● PROMPT: Set down word for word each line from the start of the listing through the line that contains "L(z(7,(10,1325),(120,1326),(240,1322)), 3, .15)])", both included.

● RECORDS PROVIDED:

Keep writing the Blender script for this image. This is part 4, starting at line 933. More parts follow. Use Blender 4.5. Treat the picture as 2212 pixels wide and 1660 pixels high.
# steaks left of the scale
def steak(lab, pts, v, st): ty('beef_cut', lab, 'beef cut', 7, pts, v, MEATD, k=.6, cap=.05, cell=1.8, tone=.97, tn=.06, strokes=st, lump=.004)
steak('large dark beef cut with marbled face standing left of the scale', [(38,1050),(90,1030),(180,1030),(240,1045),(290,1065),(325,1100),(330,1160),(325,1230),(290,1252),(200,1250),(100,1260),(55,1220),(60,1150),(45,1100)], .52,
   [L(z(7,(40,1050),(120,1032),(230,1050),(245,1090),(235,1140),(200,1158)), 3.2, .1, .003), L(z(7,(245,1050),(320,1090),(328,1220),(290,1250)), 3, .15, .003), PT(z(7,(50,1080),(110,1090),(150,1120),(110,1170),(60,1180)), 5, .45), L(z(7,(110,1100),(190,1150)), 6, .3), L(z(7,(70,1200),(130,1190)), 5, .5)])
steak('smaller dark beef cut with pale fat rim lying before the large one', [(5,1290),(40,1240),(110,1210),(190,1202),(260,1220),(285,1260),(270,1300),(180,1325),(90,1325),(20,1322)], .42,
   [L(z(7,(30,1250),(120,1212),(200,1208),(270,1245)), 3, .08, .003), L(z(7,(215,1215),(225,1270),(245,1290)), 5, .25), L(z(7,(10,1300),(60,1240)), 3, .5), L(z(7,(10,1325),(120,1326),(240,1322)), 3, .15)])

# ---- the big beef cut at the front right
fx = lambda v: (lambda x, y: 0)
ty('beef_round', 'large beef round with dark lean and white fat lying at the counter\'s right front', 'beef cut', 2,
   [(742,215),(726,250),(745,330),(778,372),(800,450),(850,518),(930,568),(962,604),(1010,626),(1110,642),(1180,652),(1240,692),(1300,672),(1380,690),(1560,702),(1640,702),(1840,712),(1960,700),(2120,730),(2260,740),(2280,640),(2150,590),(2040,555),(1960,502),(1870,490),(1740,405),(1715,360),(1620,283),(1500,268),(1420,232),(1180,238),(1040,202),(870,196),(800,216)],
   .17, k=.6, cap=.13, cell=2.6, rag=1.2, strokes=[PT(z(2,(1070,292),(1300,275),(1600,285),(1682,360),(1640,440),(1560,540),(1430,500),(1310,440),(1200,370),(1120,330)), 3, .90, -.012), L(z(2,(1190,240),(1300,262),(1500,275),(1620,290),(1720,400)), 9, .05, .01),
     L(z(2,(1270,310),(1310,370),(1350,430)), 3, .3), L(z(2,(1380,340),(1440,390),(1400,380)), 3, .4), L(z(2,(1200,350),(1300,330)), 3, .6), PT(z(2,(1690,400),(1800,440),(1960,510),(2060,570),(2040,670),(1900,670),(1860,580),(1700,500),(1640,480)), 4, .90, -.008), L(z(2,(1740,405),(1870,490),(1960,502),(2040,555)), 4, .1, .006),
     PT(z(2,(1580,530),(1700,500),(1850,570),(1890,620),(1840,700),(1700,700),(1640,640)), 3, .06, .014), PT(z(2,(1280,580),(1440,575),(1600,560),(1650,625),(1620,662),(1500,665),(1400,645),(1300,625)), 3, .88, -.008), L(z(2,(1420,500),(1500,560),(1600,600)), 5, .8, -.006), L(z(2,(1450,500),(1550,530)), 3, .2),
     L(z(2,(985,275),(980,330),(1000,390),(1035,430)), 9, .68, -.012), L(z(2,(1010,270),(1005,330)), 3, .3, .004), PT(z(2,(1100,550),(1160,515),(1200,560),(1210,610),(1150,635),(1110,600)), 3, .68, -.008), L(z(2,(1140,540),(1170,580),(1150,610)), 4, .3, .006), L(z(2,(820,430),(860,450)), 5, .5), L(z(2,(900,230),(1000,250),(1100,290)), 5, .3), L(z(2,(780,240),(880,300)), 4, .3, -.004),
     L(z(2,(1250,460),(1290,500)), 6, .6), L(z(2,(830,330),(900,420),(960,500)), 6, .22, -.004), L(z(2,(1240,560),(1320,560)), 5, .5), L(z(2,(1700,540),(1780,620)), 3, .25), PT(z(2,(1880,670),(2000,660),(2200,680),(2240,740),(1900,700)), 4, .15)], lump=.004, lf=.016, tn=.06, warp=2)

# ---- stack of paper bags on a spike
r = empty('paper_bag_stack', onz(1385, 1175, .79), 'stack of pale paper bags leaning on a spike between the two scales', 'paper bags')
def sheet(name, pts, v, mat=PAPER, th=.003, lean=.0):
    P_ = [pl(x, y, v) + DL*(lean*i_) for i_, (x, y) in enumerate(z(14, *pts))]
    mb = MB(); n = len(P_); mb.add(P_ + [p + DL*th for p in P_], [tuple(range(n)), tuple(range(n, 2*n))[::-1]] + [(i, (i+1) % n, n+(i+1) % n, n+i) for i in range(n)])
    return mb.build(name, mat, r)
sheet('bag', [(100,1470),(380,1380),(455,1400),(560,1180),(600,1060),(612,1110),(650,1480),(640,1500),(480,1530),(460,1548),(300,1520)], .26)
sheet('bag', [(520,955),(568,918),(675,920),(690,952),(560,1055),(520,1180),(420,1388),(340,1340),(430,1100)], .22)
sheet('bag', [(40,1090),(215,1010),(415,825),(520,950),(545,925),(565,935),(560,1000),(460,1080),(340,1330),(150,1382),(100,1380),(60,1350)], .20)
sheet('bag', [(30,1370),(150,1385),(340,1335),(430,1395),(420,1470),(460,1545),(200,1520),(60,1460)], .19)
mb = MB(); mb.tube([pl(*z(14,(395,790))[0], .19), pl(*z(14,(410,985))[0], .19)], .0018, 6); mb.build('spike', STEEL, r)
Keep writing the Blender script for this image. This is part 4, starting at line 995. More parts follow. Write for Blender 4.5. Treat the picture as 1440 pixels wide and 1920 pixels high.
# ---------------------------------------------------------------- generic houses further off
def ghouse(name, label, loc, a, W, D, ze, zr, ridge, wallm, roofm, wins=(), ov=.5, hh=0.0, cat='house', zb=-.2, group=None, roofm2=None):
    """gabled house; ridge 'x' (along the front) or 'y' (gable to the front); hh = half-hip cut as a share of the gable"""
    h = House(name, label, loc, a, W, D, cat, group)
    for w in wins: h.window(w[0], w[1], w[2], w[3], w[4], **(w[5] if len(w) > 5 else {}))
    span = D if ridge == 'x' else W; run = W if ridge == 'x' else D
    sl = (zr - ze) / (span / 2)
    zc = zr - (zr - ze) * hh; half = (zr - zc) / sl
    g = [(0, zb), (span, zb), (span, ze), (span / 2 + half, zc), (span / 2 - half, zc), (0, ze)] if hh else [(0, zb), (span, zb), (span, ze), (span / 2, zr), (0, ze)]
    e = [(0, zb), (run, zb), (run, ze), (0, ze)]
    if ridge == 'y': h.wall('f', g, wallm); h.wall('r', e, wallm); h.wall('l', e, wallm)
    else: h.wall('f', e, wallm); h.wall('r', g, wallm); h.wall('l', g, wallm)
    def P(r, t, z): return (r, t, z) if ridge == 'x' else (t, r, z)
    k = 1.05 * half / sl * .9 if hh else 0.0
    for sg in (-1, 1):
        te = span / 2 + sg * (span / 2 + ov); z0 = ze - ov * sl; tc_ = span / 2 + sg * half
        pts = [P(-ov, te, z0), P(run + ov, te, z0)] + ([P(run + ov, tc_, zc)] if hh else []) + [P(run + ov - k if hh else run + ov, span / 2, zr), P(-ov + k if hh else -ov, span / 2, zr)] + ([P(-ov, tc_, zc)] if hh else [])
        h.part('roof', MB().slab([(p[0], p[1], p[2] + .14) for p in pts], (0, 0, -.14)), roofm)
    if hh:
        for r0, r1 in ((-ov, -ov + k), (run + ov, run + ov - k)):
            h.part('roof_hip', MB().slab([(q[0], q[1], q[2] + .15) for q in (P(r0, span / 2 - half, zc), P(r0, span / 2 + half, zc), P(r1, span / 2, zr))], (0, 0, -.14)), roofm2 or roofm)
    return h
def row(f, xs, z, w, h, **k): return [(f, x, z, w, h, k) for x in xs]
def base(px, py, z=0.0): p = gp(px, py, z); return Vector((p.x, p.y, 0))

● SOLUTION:
Keep writing the Blender script for this image. This is part 4, starting at line 933. More parts follow. Use Blender 4.5. Treat the picture as 2212 pixels wide and 1660 pixels high.
# steaks left of the scale
def steak(lab, pts, v, st): ty('beef_cut', lab, 'beef cut', 7, pts, v, MEATD, k=.6, cap=.05, cell=1.8, tone=.97, tn=.06, strokes=st, lump=.004)
steak('large dark beef cut with marbled face standing left of the scale', [(38,1050),(90,1030),(180,1030),(240,1045),(290,1065),(325,1100),(330,1160),(325,1230),(290,1252),(200,1250),(100,1260),(55,1220),(60,1150),(45,1100)], .52,
   [L(z(7,(40,1050),(120,1032),(230,1050),(245,1090),(235,1140),(200,1158)), 3.2, .1, .003), L(z(7,(245,1050),(320,1090),(328,1220),(290,1250)), 3, .15, .003), PT(z(7,(50,1080),(110,1090),(150,1120),(110,1170),(60,1180)), 5, .45), L(z(7,(110,1100),(190,1150)), 6, .3), L(z(7,(70,1200),(130,1190)), 5, .5)])
steak('smaller dark beef cut with pale fat rim lying before the large one', [(5,1290),(40,1240),(110,1210),(190,1202),(260,1220),(285,1260),(270,1300),(180,1325),(90,1325),(20,1322)], .42,
   [L(z(7,(30,1250),(120,1212),(200,1208),(270,1245)), 3, .08, .003), L(z(7,(215,1215),(225,1270),(245,1290)), 5, .25), L(z(7,(10,1300),(60,1240)), 3, .5), L(z(7,(10,1325),(120,1326),(240,1322)), 3, .15)])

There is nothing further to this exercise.